De plus en plus de navires circulent dans le passage du Nord-Ouest

MONTRÉAL — De plus en plus de navires traversent le passage du Nord-Ouest, dans l’océan Arctique. Le réchauffement climatique a ouvert un corridor aux navires en faisant fondre la glace.

«C’est en train de se réaliser à un rythme fou», lance Bernard Funston, ancien président de la Commission canadienne des affaires polaires. 

Selon des données d’un groupe de travail du Conseil de l’Arctique, le nombre de bateaux ayant traversé l’Arctique canadien a grimpé de 35 % de 2016 à 2022, atteignant 212.

Les chercheurs estiment que le passage du Nord-Ouest pourrait ne jamais être en mesure de concurrencer d’autres voies commerciales comme le canal de Panama à cause d’une saison de navigation instable, de l’absence de ports et des conditions toujours dangereuses.

Toutefois, la guerre en Ukraine et une plus grande exploitation des ressources du Nord ont incité des cargos, des paquebots et des bateaux d’aventuriers à naviguer dans cette voie jadis cartographiée par l’explorateur norvégien Roald Amundsen, il y a environ 120 ans.

«La saison de navigation s’allonge et les bateaux sont de plus en plus grands», constate Hjalti Hreinsson, un gestionnaire du Conseil de l’Arctique. Les navires de croisière figurent parmi les plus importants vaisseaux à emprunter cette voie.

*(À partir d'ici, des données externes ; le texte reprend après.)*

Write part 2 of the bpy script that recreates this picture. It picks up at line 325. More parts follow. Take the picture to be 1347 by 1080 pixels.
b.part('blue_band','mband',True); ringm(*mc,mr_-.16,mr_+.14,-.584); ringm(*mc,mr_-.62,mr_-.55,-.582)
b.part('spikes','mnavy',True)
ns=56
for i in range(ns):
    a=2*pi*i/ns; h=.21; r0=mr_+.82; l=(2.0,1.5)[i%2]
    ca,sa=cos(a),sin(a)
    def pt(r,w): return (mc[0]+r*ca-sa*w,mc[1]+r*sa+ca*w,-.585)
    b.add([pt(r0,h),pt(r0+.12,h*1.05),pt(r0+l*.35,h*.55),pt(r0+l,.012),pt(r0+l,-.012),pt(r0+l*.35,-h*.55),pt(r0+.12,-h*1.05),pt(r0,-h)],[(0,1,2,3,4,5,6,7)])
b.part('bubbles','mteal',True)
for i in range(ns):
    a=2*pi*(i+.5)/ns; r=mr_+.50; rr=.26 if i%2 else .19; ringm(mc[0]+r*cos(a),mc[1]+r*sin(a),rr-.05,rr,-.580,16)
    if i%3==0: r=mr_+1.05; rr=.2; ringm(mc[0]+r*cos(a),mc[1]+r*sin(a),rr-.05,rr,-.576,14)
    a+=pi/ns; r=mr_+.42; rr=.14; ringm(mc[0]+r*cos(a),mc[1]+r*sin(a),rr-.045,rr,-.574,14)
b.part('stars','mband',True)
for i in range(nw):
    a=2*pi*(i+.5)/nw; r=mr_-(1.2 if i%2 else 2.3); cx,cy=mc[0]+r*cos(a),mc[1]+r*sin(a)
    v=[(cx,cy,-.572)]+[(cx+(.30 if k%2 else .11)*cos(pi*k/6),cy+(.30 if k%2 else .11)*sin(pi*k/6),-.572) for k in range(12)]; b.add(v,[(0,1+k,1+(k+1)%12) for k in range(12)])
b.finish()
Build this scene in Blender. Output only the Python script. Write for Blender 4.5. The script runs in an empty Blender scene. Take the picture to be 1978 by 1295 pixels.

Toutefois, cette augmentation de la circulation maritime n’est pas sans inconvénient. Un plus grand nombre de navires signifie une hausse du bruit sous-marin et une plus grande pollution. Une telle situation peut affecter les communautés et l’environnement vivant dans la région.

«La biodiversité dans cette région est directement menacée, non seulement par le passage des très grands bateaux, mais aussi par les tests sismiques proposés et d’autres activités», avait déclaré Peter Ittinuar, le premier député inuit de la Chambre des communes en 2017.

À Pond Inlet, les résidents partaient à la chasse aux narvals pendant un jour ou deux. «Aujourd’hui, ils doivent attendre cinq ou six jours avant même d’apercevoir un narval», raconte Michael Wenger, chef de la direction du Polar Journal AG. Les bélugas et les baleines boréales fuient le son des moteurs tandis que les phoques se retirent en même temps que la banquise.

Les craintes des chasseurs locaux et des armateurs peuvent coïncider. Si un bateau tombe en panne ou subit un accident, les petits villages côtiers ne sont pas équipés pour accueillir une armée de secouristes ou pour servir de base à une opération de nettoyage.

Certaines parties du passage sont encore trop étroites pour permettre la navigation des très gros cargos. Il n’existe aucun port où ces vaisseaux pourraient déposer leur marchandise, comme ils le font habituellement à chacune de leurs escales. 

«Il y a un manque total d’infrastructure. Il est risqué pour une entreprise de s’y aventurer. Ce n’est pas sans danger (…), souligne Jackie Dawson, de la Chaire de recherche du Canada sur les dimensions humaines et politiques des changements climatiques. Il y a un problème d’imprévisibilité. Et si un accident survient, aucune aide immédiate n’est disponible.»

Toutefois, les données parlent d’elles-mêmes. «Même le nombre de bateaux de plaisance augmente rapidement, dit Mme Dawson. Les gens sont emballés à l’idée de traverser le passage du Nord-Ouest. Dans mon milieu, plusieurs scientifiques qui auraient voulu travailler en Russie veulent maintenant travailler ici. Il y aura plus de bateaux scientifiques.»

C’est déjà le cas. L’an dernier, 13 navires de recherche ont circulé dans les eaux de l’Arctique canadien l’an dernier. Il y en avait quatre en 2016, selon le groupe du Conseil de l’Arctique.